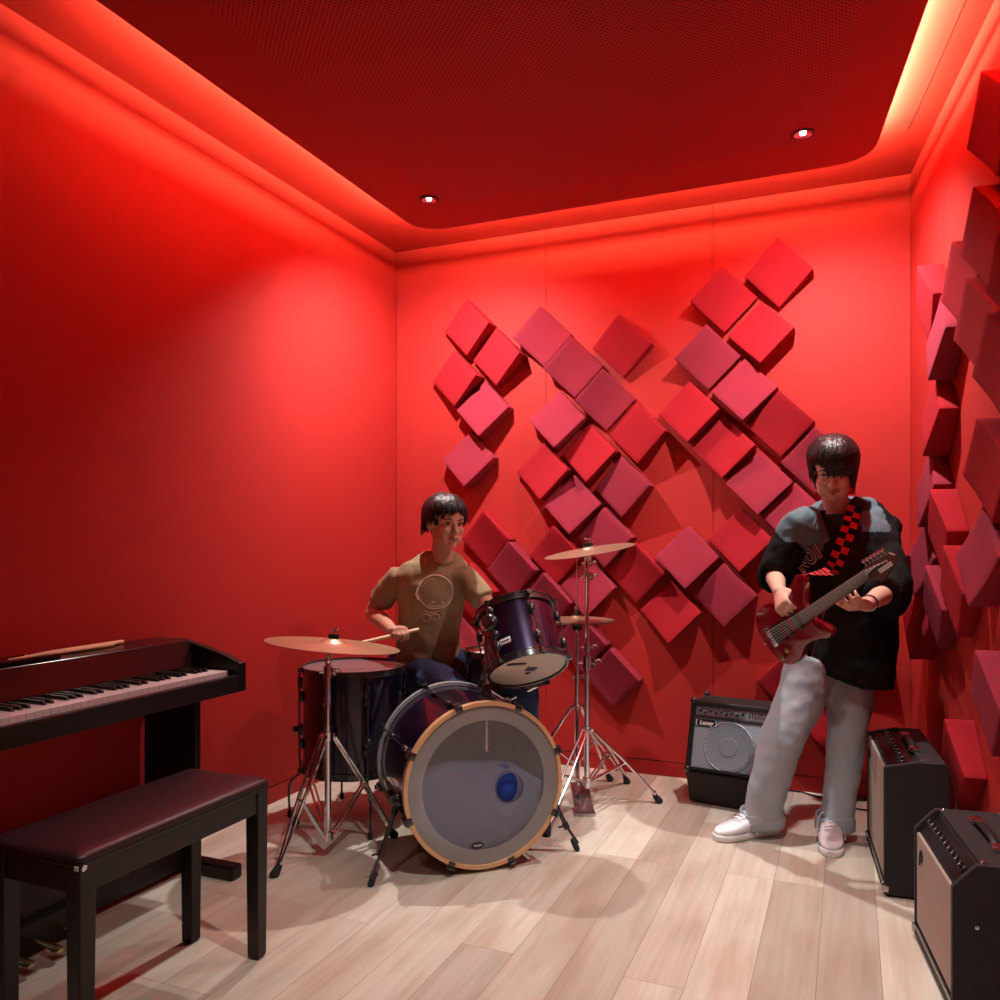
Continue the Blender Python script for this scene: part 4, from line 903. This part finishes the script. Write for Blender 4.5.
def snapline(bv, pts, off=.002):
    out = [snap(bv, x, y, off) for x, y in pts]; return [p for p in out if p is not None]
def shoe(root, toe, heel, up_m, label=None):
    toe = Vector((toe.x, toe.y, 0)); heel = Vector((heel.x, heel.y, 0)); y = (toe-heel).normalized(); L = (toe-heel).length; x = y.cross(UP)
    k = L/.28; T = Matrix.Translation(heel) @ Matrix((x, y, UP)).transposed().to_4x4() @ Matrix.Scale(k, 4)
    def ring(yy, hw, z0, z1, e=2.6, n=20, off=0):
        return [(off+hw*math.copysign(abs(math.cos(a))**(2/e), math.cos(a)), yy, (z0+z1)/2+(z1-z0)/2*math.copysign(abs(math.sin(a))**(2/e), math.sin(a))) for a in [2*PI*q/n for q in range(n)]]
    so = MB(T); so.lo([ring(yy, hw, 0, zt, 5) for yy, hw, zt in ((.0, .018, .026), (.006, .030, .030), (.05, .036, .032), (.12, .036, .030), (.19, .047, .028), (.235, .044, .027), (.265, .032, .026), (.279, .014, .022))])
    s_o = obj('shoe_sole', so, M_sole, root)
    up = MB(T); up.lo([ring(yy, hw, .022, zt, 2.5) for yy, hw, zt in ((.003, .018, .085), (.012, .030, .100), (.045, .035, .105), (.085, .036, .100), (.12, .037, .092), (.155, .042, .078), (.19, .045, .064), (.225, .043, .054), (.255, .032, .046), (.272, .012, .036))])
    u_o = obj('shoe', up, up_m, root)
    tg = MB(T); tg.lo([ring(yy, hw, zt-.012, zt, 2.2) for yy, hw, zt in ((.085, .018, .115), (.12, .020, .099), (.155, .020, .086), (.19, .016, .070))]); obj('shoe_tongue', tg, up_m, root)
    la_ = MB(T)
    for i, yy in enumerate((.105, .125, .145, .165, .183)):
        z = .104-.0004*0-(yy-.105)*.40; la_.tube([(-.024, yy-.004, z-.006), (-.012, yy, z+.003), (0, yy+.003, z+.006), (.012, yy, z+.003), (.024, yy-.004, z-.006)], .0032, 6, flat=.6)
    for sx in (-1, 1): la_.tube(spline([(sx*.006, .103, .110), (sx*.030, .108, .112), (sx*.046, .115, .086), (sx*.050, .12, .050), (sx*.052, .13, .022)], 4), .0028, 6)
    obj('shoelace', la_, M_shoe, root)
    st = MB(T); st.tube([(.040, .05, .055), (.044, .10, .045), (.046, .15, .060)], .003, 6); st.tube([(-.040, .05, .055), (-.044, .10, .045), (-.046, .15, .060)], .003, 6); obj('shoe_stripe', st, M_sole, root)
# ============ drummer
dpos = W(426, 672, 3.88); dr = thing('person', 'person in olive t-shirt and blue jeans sitting behind the drum kit holding drumsticks', 'person', (dpos.x, dpos.y, .515))
hipc = W(426, 672, 3.88); hipc.z = .60
ff = cv(.34, -.94, 0)
hcD = W(445.5, 523, 3.70)
HD = head_frame(hcD, cv(.52, -.85, -.12), UP+RT*.03)
SR_, SL_ = W(397, 578, 3.76), W(466, 577, 3.74)
ER_, EL_ = W(373, 612, 3.86), W(491, 610, 3.66)
WRr, WLl = W(392, 630, 3.64), W(507, 632, 3.44)
m = MB()
head_mesh(m, HD, 1.0)
limb(m, [W(441, 575, 3.78), W(442, 558, 3.75), hcD-UP*.055+cv(-.015, .03, 0)], [.060, .048, .044])
m.lo([sec(hipc, ff, .14, .10), sec(W(428, 645, 3.84), ff, .125, .09), sec(W(432, 610, 3.80), ff, .14, .095), sec(W(434, 585, 3.78), ff, .15, .09), sec(W(438, 572, 3.77), ff, .10, .07)])
limb(m, [SR_, SR_.lerp(ER_, .5), ER_, ER_.lerp(WRr, .45), WRr], [.046, .044, .037, .037, .025])
limb(m, [SL_, SL_.lerp(EL_, .5), EL_, EL_.lerp(WLl, .45), WLl], [.046, .044, .037, .037, .025])
dR = (W(409, 627, 3.47)-WRr); thumb_pose = (0, -.012, .010)
hand(m, WRr, dR, (-.1, .1, -1), 1, [(.9, 1.1, .8), (.95, 1.15, .8), (1.0, 1.15, .8), (1.05, 1.15, .8)], 1.0)
dL = W(516, 640, 3.34)-WLl
hand(m, WLl, dL, (0, .1, -1), -1, [(.9, 1.1, .8)]*4, 1.0)
KR, KL = W(455, 690, 3.54), W(520, 690, 3.66)
KR.z = .545; KL.z = .55
HR, HL = W(404, 672, 3.86), W(446, 672, 3.88); HR.z = .60; HL.z = .60
AR = pp + AXD*.17 + sd*.0 + UP*.12; AL = W(532, 700, 3.80)*1; AL.z = .13
for a, b, c in ((HR, KR, AR), (HL, KL, AL)): limb(m, [a, a.lerp(b, .5), b, b.lerp(c, .4), c], [.07, .065, .05, .048, .035])
body = obj('body', baked(m, 'body', .0055, 3), M_skin, dr)
face_parts(body, HD, 1.0, .3)
def ends_d(ph):
    a = abs(ph)
    if a < .55: return (.052, .004)
    if a < 1.1: return (.030, .002)
    if a < 1.9: return (-.002, .004)
    return (-.055, .0)
hr = obj('hair', hair_mesh(HD, 1.0, ends_d, crown=(.01, -.03, .130), n=120, wid=.014, seed=3, lift=.020, jitter=.12), M_hair, dr)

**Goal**
Give the data again exactly as written, with all pictures left out.

**The response**
Continue the Blender Python script for this scene: part 4, from line 903. This part finishes the script. Write for Blender 4.5.
def snapline(bv, pts, off=.002):
    out = [snap(bv, x, y, off) for x, y in pts]; return [p for p in out if p is not None]
def shoe(root, toe, heel, up_m, label=None):
    toe = Vector((toe.x, toe.y, 0)); heel = Vector((heel.x, heel.y, 0)); y = (toe-heel).normalized(); L = (toe-heel).length; x = y.cross(UP)
    k = L/.28; T = Matrix.Translation(heel) @ Matrix((x, y, UP)).transposed().to_4x4() @ Matrix.Scale(k, 4)
    def ring(yy, hw, z0, z1, e=2.6, n=20, off=0):
        return [(off+hw*math.copysign(abs(math.cos(a))**(2/e), math.cos(a)), yy, (z0+z1)/2+(z1-z0)/2*math.copysign(abs(math.sin(a))**(2/e), math.sin(a))) for a in [2*PI*q/n for q in range(n)]]
    so = MB(T); so.lo([ring(yy, hw, 0, zt, 5) for yy, hw, zt in ((.0, .018, .026), (.006, .030, .030), (.05, .036, .032), (.12, .036, .030), (.19, .047, .028), (.235, .044, .027), (.265, .032, .026), (.279, .014, .022))])
    s_o = obj('shoe_sole', so, M_sole, root)
    up = MB(T); up.lo([ring(yy, hw, .022, zt, 2.5) for yy, hw, zt in ((.003, .018, .085), (.012, .030, .100), (.045, .035, .105), (.085, .036, .100), (.12, .037, .092), (.155, .042, .078), (.19, .045, .064), (.225, .043, .054), (.255, .032, .046), (.272, .012, .036))])
    u_o = obj('shoe', up, up_m, root)
    tg = MB(T); tg.lo([ring(yy, hw, zt-.012, zt, 2.2) for yy, hw, zt in ((.085, .018, .115), (.12, .020, .099), (.155, .020, .086), (.19, .016, .070))]); obj('shoe_tongue', tg, up_m, root)
    la_ = MB(T)
    for i, yy in enumerate((.105, .125, .145, .165, .183)):
        z = .104-.0004*0-(yy-.105)*.40; la_.tube([(-.024, yy-.004, z-.006), (-.012, yy, z+.003), (0, yy+.003, z+.006), (.012, yy, z+.003), (.024, yy-.004, z-.006)], .0032, 6, flat=.6)
    for sx in (-1, 1): la_.tube(spline([(sx*.006, .103, .110), (sx*.030, .108, .112), (sx*.046, .115, .086), (sx*.050, .12, .050), (sx*.052, .13, .022)], 4), .0028, 6)
    obj('shoelace', la_, M_shoe, root)
    st = MB(T); st.tube([(.040, .05, .055), (.044, .10, .045), (.046, .15, .060)], .003, 6); st.tube([(-.040, .05, .055), (-.044, .10, .045), (-.046, .15, .060)], .003, 6); obj('shoe_stripe', st, M_sole, root)
# ============ drummer
dpos = W(426, 672, 3.88); dr = thing('person', 'person in olive t-shirt and blue jeans sitting behind the drum kit holding drumsticks', 'person', (dpos.x, dpos.y, .515))
hipc = W(426, 672, 3.88); hipc.z = .60
ff = cv(.34, -.94, 0)
hcD = W(445.5, 523, 3.70)
HD = head_frame(hcD, cv(.52, -.85, -.12), UP+RT*.03)
SR_, SL_ = W(397, 578, 3.76), W(466, 577, 3.74)
ER_, EL_ = W(373, 612, 3.86), W(491, 610, 3.66)
WRr, WLl = W(392, 630, 3.64), W(507, 632, 3.44)
m = MB()
head_mesh(m, HD, 1.0)
limb(m, [W(441, 575, 3.78), W(442, 558, 3.75), hcD-UP*.055+cv(-.015, .03, 0)], [.060, .048, .044])
m.lo([sec(hipc, ff, .14, .10), sec(W(428, 645, 3.84), ff, .125, .09), sec(W(432, 610, 3.80), ff, .14, .095), sec(W(434, 585, 3.78), ff, .15, .09), sec(W(438, 572, 3.77), ff, .10, .07)])
limb(m, [SR_, SR_.lerp(ER_, .5), ER_, ER_.lerp(WRr, .45), WRr], [.046, .044, .037, .037, .025])
limb(m, [SL_, SL_.lerp(EL_, .5), EL_, EL_.lerp(WLl, .45), WLl], [.046, .044, .037, .037, .025])
dR = (W(409, 627, 3.47)-WRr); thumb_pose = (0, -.012, .010)
hand(m, WRr, dR, (-.1, .1, -1), 1, [(.9, 1.1, .8), (.95, 1.15, .8), (1.0, 1.15, .8), (1.05, 1.15, .8)], 1.0)
dL = W(516, 640, 3.34)-WLl
hand(m, WLl, dL, (0, .1, -1), -1, [(.9, 1.1, .8)]*4, 1.0)
KR, KL = W(455, 690, 3.54), W(520, 690, 3.66)
KR.z = .545; KL.z = .55
HR, HL = W(404, 672, 3.86), W(446, 672, 3.88); HR.z = .60; HL.z = .60
AR = pp + AXD*.17 + sd*.0 + UP*.12; AL = W(532, 700, 3.80)*1; AL.z = .13
for a, b, c in ((HR, KR, AR), (HL, KL, AL)): limb(m, [a, a.lerp(b, .5), b, b.lerp(c, .4), c], [.07, .065, .05, .048, .035])
body = obj('body', baked(m, 'body', .0055, 3), M_skin, dr)
face_parts(body, HD, 1.0, .3)
def ends_d(ph):
    a = abs(ph)
    if a < .55: return (.052, .004)
    if a < 1.1: return (.030, .002)
    if a < 1.9: return (-.002, .004)
    return (-.055, .0)
hr = obj('hair', hair_mesh(HD, 1.0, ends_d, crown=(.01, -.03, .130), n=120, wid=.014, seed=3, lift=.020, jitter=.12), M_hair, dr)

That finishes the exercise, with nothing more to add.